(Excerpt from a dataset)
<<<<

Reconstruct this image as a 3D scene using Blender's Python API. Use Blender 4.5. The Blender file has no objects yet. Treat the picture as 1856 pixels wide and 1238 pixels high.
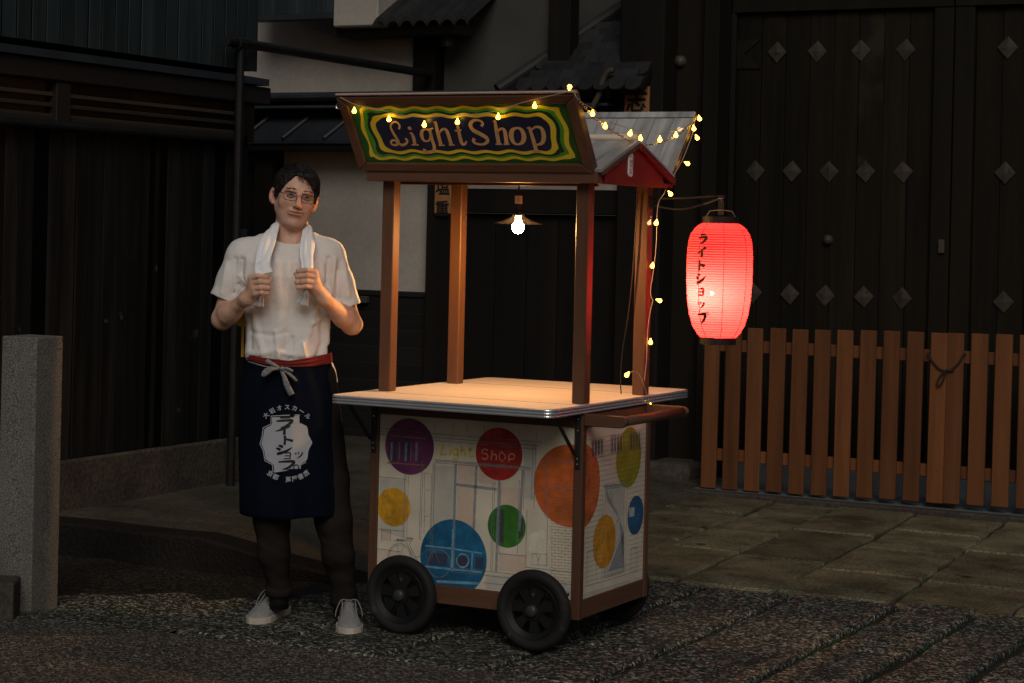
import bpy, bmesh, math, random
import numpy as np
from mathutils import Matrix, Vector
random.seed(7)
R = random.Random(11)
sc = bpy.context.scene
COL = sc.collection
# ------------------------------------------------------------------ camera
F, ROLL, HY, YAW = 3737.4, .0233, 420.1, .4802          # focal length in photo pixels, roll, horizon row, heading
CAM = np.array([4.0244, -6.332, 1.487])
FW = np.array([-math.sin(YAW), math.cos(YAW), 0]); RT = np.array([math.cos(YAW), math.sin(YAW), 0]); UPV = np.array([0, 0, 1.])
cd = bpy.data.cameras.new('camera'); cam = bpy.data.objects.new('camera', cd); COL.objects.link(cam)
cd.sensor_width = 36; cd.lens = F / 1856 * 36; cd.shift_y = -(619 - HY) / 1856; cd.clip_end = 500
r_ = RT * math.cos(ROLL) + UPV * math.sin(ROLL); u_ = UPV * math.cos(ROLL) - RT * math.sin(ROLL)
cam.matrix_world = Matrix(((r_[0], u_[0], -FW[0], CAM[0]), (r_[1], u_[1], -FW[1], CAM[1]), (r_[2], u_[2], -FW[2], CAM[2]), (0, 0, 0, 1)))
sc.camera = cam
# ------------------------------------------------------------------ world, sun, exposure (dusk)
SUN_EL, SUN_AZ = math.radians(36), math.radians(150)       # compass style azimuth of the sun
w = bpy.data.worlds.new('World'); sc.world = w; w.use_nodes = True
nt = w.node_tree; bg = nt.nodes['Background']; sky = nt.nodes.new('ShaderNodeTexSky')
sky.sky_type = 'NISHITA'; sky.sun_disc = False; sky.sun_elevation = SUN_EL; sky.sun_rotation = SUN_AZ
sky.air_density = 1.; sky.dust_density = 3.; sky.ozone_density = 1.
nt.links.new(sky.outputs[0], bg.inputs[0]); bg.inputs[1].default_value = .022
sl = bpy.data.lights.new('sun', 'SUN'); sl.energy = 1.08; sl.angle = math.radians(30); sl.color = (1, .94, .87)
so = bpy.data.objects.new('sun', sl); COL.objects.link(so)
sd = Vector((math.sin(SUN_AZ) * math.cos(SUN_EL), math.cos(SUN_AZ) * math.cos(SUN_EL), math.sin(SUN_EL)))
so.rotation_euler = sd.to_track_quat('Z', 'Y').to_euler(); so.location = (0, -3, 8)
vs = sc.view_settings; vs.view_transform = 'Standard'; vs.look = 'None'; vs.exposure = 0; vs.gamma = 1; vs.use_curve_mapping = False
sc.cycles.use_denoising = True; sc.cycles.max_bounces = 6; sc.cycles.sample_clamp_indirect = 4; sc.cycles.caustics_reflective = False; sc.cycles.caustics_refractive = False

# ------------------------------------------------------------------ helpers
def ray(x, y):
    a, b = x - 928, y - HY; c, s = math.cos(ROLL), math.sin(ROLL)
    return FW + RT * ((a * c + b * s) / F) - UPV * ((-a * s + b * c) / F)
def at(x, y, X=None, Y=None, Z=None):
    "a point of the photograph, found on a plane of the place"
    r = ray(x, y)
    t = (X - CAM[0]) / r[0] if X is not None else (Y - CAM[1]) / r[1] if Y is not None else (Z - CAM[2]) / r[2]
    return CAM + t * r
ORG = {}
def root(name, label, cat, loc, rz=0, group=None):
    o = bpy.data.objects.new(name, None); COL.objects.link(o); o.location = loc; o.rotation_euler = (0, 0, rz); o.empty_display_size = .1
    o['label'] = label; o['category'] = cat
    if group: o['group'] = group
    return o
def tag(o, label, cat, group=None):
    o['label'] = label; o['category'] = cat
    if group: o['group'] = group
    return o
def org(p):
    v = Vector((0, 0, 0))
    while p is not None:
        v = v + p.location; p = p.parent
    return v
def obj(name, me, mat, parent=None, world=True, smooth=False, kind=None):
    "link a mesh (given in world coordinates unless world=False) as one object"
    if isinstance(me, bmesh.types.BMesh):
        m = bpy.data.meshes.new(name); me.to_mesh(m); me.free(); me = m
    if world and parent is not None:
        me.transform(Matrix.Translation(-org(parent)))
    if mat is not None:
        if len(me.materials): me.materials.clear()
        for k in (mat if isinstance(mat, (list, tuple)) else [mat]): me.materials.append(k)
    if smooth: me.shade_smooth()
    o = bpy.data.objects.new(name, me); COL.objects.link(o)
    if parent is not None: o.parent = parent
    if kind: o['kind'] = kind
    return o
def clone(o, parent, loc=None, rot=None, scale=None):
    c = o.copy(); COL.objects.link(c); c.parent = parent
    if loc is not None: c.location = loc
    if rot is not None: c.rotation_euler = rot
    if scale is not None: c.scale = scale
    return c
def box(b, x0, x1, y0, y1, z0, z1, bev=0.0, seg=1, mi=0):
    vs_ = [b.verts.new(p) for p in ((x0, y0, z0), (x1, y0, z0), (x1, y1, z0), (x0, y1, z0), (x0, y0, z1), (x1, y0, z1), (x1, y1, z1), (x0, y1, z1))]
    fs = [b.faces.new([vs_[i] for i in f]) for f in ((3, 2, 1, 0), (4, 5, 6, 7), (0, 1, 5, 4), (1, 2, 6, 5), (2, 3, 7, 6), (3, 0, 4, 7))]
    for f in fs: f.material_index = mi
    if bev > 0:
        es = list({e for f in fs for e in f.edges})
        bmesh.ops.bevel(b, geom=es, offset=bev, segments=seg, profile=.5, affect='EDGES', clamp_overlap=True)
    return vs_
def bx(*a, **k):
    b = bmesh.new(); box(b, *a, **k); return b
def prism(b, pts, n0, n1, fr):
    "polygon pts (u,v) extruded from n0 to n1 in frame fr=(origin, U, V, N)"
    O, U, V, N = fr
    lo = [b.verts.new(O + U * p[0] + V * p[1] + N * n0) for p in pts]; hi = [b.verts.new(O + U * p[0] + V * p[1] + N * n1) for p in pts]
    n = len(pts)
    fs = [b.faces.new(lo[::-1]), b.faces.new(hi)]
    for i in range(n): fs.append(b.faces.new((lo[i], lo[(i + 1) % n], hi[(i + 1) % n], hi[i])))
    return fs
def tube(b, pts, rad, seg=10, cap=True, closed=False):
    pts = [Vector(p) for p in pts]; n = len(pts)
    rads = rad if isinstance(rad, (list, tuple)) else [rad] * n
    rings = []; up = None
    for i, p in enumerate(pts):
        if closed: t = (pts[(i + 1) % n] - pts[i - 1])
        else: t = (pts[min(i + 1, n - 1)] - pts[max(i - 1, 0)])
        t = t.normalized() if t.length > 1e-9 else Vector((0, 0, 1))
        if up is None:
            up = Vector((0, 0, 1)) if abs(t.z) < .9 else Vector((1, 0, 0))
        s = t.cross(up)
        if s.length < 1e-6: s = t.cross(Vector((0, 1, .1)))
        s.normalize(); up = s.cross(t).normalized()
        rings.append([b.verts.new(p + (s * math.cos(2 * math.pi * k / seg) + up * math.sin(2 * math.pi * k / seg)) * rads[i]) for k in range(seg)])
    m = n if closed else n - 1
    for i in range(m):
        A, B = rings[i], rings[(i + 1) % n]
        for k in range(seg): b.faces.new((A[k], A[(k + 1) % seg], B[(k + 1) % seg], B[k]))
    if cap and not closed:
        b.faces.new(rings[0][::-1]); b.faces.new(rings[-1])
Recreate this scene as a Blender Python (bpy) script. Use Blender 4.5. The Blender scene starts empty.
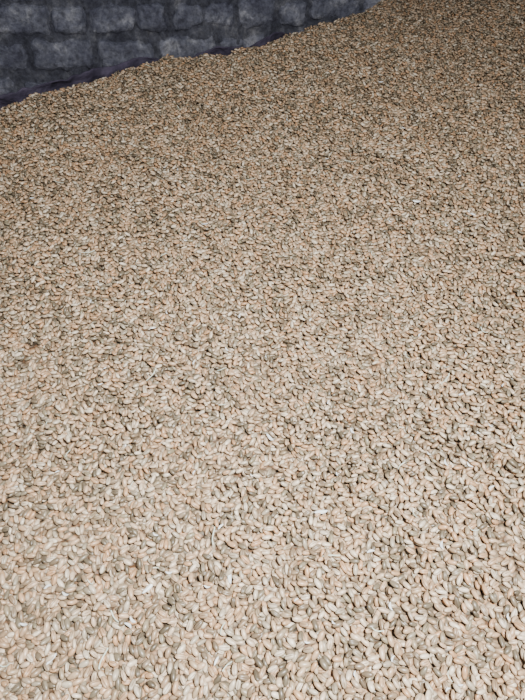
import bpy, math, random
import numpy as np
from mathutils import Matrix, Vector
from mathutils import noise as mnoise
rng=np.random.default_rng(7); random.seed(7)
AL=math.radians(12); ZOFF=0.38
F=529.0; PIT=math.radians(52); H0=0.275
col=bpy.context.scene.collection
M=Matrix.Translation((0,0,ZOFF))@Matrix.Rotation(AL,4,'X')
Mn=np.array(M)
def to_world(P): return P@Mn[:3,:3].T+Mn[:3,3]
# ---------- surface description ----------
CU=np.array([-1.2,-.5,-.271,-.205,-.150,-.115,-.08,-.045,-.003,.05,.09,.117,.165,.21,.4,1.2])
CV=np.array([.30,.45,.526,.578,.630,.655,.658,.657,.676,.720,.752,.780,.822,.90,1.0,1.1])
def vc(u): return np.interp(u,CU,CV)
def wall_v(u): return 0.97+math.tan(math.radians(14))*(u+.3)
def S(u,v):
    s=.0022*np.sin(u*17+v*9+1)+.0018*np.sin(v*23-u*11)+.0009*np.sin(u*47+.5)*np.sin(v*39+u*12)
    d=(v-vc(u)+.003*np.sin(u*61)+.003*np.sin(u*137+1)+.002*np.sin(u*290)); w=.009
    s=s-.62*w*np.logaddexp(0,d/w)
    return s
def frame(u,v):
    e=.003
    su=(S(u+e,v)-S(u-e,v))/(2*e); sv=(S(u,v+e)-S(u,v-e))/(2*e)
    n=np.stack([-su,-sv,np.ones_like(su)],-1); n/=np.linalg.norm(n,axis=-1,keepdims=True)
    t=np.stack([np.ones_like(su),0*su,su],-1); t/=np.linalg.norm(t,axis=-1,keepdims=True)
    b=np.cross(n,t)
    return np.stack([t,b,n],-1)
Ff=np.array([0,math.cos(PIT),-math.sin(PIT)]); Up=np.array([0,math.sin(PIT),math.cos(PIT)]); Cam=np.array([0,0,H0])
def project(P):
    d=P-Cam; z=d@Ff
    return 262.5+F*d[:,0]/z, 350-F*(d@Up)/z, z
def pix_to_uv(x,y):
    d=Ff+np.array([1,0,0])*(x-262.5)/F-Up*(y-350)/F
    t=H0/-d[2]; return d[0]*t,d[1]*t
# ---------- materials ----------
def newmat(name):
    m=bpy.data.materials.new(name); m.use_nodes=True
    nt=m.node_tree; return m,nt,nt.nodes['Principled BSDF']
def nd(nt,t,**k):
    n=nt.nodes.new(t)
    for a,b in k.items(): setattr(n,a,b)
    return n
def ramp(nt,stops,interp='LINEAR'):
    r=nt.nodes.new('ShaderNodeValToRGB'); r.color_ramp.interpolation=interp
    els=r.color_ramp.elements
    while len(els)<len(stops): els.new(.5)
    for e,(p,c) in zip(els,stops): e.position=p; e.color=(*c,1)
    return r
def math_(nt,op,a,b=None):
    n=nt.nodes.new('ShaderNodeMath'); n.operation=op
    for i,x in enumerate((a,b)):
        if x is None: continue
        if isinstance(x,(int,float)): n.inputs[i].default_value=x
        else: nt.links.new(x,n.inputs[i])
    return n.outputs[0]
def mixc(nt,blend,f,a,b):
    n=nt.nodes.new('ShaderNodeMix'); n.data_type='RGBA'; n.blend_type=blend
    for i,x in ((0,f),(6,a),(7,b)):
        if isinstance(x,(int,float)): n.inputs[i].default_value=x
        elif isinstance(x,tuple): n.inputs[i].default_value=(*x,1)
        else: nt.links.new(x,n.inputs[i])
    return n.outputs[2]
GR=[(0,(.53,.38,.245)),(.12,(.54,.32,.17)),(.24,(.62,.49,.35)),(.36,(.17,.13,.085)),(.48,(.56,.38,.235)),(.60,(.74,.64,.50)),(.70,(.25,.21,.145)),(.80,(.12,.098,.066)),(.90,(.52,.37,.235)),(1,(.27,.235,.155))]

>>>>

WHAT IS NEEDED => Which lines above contain "objects"? Show each of them.

WRITTEN SOLUTION =>
Reconstruct this image as a 3D scene using Blender's Python API. Use Blender 4.5. The Blender file has no objects yet. Treat the picture as 1856 pixels wide and 1238 pixels high.
cd = bpy.data.cameras.new('camera'); cam = bpy.data.objects.new('camera', cd); COL.objects.link(cam)
so = bpy.data.objects.new('sun', sl); COL.objects.link(so)
    o = bpy.data.objects.new(name, None); COL.objects.link(o); o.location = loc; o.rotation_euler = (0, 0, rz); o.empty_display_size = .1
    o = bpy.data.objects.new(name, me); COL.objects.link(o)
    c = o.copy(); COL.objects.link(c); c.parent = parent